Fractional reserve banking failure up close for all to see.

This is what can happen when banks over extend. Pay attention to what the elites did here, because it's likely a test case for what is to come.

They wiped out shareholders and bond holders. That's good, they deserved it. They "protected" small depositors - those under the 100K insured amount - but only after significant push back from their initial proposal to haircut the little guys 6.5%. They stood by the small depositors not out of any sense of right and wrong, they did so because they feared for their lives, because there would have been riots and it would have been very ugly for any elite caught by the crowds.

As for larger depositors, word out of Cyprus this morning is that they're looking at something between a 30 and 70 percent loss.

Imagine you're retired and you listened to all the experts who told you to be conservative and you just kept your money - your precious life savings that was going to fund your retirement - in the bank. Oh well, you're now fucked.

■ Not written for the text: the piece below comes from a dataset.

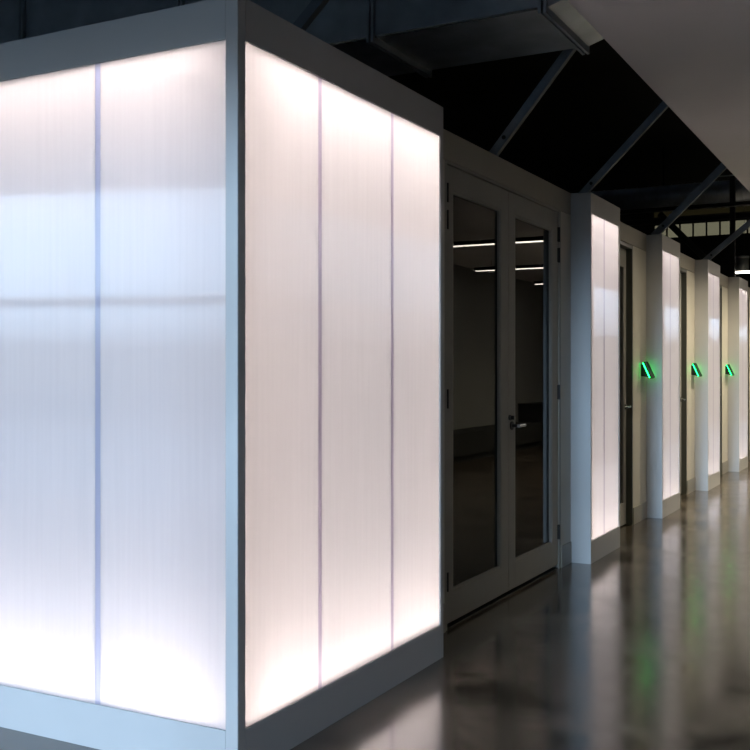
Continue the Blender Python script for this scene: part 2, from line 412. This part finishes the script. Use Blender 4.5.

This is the downside of fractional reserve banking. The fact of the matter is that when you deposit money in a bank, any bank, you have to think of it as an investment in that bank. You are turning over YOUR money to the bank. At the moment you make the deposit, the money ceases to belong to you. It belongs to the bank. If the bank is well run and the economic shit doesn't hit the fan, then you'll likely be safe and you might even make some money. But if things go wrong you can lose it all. Those are the facts. See Cyprus.

The money you deposit in a bank belongs to the bank, not to you.

I must be willing to give up what I am in order to become what I will be. Albert Einstein

If making a deposit makes one

If making a deposit makes one an investor, where is the dividend?